Around 400,000 people have died so far in the Syrian conflict, including at least 241 media workers, according to Reporters Without Borders. The last two Western reporters to be killed were Foley and Sotloff in 2014. While the overall number of media workers to lose their lives has steadily declined between 2013 (67) and 2017 (13), this does not mean there has been a matched decline in brutality. Rather, it is a sign of how few foreign reporters are now willing to travel to the country.
“I know for a fact that Syrian activists and journalists are still being killed. That has never stopped,” said Conroy.
Photographer Paul Conroy on assignment in Libya with correspondent Marie Colvin
CREDIT: Paul Conroy
The photographer had worked with Colvin on many assignments since they met in 2003. “Marie was notoriously bad at working with photographers, so The Sunday Times couldn’t believe it when we were still together after a week,” Conroy said. “We discovered that we both wanted to tell the same story, which was that these smart bombs and bullets flying about aren’t all that smart.”

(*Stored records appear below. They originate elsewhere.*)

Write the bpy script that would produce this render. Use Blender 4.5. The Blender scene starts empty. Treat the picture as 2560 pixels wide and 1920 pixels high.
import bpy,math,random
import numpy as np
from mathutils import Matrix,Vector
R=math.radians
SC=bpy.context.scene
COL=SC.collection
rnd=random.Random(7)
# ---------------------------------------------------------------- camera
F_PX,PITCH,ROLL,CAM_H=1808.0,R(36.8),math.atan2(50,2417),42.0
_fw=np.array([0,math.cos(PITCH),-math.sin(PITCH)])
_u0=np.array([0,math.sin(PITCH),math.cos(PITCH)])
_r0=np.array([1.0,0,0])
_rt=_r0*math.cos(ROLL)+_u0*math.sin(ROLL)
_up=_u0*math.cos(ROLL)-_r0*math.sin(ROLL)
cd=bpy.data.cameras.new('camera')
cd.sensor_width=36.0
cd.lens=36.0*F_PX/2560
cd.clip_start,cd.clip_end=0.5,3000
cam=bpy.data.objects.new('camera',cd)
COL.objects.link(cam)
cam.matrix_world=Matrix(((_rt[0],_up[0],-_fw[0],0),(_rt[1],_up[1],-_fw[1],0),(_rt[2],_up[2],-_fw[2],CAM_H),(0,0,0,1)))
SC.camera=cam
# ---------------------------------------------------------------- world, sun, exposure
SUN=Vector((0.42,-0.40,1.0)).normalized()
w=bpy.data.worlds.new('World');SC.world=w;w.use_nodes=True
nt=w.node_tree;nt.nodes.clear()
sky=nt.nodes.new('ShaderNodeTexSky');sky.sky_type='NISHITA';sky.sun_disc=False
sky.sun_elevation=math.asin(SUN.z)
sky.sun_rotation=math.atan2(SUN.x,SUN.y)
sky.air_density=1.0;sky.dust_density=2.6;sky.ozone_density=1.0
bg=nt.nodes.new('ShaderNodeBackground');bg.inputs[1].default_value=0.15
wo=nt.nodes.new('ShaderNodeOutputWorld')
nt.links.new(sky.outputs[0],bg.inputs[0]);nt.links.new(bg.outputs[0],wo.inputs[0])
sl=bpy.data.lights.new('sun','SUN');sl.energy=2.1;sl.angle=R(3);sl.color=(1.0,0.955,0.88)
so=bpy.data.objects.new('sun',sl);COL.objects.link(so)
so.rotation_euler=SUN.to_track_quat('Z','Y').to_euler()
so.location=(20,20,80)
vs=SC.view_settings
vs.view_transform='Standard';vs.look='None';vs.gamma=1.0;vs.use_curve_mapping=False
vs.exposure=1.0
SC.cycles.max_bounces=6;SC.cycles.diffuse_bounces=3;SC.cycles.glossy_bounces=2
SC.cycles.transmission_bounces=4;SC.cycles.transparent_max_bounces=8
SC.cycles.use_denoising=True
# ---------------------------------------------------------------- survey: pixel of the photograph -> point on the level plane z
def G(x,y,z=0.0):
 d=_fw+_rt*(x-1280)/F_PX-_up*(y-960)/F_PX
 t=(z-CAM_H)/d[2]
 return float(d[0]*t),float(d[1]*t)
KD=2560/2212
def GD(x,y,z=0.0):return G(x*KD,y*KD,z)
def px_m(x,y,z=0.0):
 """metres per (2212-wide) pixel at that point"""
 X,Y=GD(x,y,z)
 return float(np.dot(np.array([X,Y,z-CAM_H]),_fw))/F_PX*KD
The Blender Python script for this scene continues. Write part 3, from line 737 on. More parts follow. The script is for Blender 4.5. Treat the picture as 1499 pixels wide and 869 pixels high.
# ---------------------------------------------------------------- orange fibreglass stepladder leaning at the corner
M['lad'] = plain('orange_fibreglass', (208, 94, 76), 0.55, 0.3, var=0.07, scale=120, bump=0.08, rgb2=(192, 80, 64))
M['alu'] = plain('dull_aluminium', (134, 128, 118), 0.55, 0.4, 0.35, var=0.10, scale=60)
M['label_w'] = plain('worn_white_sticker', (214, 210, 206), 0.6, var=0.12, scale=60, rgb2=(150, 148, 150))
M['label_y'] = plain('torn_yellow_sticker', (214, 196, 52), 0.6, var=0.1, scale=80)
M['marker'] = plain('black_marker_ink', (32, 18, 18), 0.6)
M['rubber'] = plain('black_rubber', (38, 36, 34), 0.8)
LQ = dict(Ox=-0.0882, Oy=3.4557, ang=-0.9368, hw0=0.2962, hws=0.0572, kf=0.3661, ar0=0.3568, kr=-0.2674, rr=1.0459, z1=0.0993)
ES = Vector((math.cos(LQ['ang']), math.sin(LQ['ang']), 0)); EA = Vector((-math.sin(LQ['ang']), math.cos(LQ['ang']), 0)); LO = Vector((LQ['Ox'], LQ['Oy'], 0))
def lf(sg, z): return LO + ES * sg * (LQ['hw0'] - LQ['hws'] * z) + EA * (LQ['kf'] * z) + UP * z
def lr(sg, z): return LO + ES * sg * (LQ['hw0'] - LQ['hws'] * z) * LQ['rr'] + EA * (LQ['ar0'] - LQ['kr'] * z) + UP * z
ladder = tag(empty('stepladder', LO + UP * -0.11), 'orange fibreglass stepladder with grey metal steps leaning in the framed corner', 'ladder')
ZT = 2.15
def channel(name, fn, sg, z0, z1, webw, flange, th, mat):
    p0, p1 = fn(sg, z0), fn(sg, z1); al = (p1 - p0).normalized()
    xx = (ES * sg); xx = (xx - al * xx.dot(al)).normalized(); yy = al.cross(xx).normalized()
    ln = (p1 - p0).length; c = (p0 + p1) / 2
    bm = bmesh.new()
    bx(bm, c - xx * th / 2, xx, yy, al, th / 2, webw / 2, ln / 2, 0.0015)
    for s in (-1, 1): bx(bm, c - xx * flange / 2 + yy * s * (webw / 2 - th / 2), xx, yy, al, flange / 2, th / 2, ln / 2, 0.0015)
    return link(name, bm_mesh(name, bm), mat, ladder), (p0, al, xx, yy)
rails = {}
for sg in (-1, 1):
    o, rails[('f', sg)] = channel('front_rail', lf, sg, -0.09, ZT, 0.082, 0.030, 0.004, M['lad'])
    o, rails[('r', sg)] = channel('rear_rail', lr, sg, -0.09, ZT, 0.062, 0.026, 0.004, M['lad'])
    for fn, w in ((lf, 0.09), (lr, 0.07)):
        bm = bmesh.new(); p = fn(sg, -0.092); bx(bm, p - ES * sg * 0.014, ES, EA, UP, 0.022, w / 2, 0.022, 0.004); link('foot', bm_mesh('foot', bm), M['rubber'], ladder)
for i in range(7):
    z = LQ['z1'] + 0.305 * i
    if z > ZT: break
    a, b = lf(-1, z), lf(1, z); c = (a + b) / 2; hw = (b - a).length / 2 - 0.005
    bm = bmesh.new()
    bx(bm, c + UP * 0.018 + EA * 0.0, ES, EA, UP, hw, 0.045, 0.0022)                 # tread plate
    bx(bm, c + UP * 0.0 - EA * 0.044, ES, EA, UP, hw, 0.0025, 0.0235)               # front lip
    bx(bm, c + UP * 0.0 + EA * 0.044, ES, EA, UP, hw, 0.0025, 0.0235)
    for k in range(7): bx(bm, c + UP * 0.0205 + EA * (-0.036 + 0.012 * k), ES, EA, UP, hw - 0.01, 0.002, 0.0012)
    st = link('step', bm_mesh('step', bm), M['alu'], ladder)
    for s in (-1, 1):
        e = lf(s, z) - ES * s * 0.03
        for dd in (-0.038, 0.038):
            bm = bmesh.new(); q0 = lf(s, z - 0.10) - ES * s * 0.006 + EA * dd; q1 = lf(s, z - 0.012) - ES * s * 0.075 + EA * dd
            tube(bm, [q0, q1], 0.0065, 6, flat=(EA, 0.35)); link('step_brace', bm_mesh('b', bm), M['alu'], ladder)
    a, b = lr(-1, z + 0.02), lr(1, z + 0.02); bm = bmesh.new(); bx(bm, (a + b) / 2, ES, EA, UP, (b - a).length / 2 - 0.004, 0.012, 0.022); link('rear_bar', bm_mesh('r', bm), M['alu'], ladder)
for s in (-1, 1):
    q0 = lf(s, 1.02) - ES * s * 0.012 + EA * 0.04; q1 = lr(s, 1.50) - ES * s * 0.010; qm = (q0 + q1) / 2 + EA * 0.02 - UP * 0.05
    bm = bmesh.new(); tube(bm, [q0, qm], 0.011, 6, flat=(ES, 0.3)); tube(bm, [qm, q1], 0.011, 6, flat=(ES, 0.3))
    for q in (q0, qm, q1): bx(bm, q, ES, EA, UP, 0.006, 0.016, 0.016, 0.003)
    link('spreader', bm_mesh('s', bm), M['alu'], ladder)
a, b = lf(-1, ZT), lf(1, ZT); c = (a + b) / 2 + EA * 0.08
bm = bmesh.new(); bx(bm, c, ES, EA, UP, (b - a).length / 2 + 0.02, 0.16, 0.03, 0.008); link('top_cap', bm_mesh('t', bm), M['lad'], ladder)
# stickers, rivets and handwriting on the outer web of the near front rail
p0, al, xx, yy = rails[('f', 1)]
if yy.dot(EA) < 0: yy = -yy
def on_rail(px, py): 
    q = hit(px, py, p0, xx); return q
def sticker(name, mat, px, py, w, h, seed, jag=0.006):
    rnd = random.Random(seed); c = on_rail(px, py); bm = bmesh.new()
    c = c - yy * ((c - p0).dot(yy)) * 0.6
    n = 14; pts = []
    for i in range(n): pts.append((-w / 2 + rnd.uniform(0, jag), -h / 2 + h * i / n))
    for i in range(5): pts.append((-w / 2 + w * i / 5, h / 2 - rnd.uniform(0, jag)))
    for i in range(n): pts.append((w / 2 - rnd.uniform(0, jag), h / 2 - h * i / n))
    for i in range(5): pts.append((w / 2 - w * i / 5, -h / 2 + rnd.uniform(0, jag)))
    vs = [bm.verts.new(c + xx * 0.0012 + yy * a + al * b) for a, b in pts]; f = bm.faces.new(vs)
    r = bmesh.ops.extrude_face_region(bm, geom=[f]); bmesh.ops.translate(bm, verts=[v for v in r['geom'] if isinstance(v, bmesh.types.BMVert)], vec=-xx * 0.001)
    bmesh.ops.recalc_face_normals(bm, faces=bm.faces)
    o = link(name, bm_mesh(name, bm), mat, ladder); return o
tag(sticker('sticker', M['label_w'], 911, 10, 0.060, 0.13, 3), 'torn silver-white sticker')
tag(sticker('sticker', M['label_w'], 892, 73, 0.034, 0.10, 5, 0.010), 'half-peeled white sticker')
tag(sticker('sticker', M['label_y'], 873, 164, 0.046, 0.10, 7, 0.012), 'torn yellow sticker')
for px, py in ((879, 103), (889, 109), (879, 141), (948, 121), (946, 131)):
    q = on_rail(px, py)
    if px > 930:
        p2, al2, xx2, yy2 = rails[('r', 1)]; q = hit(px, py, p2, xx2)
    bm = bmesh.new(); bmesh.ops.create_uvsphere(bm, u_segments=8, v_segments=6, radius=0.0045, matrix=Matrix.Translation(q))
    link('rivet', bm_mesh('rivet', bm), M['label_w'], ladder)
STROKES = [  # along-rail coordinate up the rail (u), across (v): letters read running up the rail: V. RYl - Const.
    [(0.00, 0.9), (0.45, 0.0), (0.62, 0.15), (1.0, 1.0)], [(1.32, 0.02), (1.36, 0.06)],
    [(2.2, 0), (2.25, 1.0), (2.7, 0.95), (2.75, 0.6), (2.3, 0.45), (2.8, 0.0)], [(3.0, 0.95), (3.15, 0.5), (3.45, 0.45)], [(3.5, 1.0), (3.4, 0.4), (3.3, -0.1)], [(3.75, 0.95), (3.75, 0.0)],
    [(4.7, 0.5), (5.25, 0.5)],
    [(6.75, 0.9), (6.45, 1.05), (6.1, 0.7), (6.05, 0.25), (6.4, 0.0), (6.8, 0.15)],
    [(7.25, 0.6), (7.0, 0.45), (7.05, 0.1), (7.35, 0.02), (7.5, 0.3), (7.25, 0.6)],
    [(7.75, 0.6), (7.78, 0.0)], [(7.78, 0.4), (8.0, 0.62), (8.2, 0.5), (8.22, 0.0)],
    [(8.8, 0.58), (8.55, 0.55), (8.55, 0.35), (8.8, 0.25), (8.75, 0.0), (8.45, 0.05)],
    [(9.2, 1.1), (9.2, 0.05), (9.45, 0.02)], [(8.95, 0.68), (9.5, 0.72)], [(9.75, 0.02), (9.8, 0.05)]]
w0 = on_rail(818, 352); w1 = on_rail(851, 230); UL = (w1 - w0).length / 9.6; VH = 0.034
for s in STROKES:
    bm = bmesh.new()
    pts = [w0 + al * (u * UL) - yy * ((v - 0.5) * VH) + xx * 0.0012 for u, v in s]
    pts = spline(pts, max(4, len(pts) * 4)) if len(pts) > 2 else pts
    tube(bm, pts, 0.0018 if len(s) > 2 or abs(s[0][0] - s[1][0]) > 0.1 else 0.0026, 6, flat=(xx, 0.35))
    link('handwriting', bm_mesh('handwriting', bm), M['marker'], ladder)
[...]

Colvin didn’t enjoy the frontline, Conroy explained, adding: “She wouldn’t have known a Lancaster Bomber from a Mig. She wasn’t interested in the big military picture or what weapons or tanks were being used. Her focus was on people.” And that made her dangerous.
“These regimes, like [Muammar] Qaddafi and Assad, going back many years, like to work in the dark. They really don’t like people like us snooping about, but that’s what she was driven by.”
The story that got Colvin noticed by the regime was her coverage of the widows’ basement in Homs, a place where women and children took refuge but a place the Syrian government claimed was a hideout for terrorists. “Marie was able to take their stories and really deliver something that made the world look. She wanted to be the world’s eyes in these dark places.”
Conroy says that he and Colvin “were almost the last of that generation, where we would be given a big pile of money and go there for as long as they wanted and pretty much do what we wanted”. And the effects have been widespread.
In 2013, a friend of Conroy’s working for The Sunday Times was travelling to cover a story in the Central African Republic. “He got on a flight in Nairobi, and by the time he’d landed he had a message telling him to come back because it was too dangerous.” News editors and security issues will restrict reporting in the future, he said
“I hope I’m wrong, but I don’t see how things like this go back. It has become accepted, somewhere in the ether, to attack journalists. We are now their prey. We are fair game.”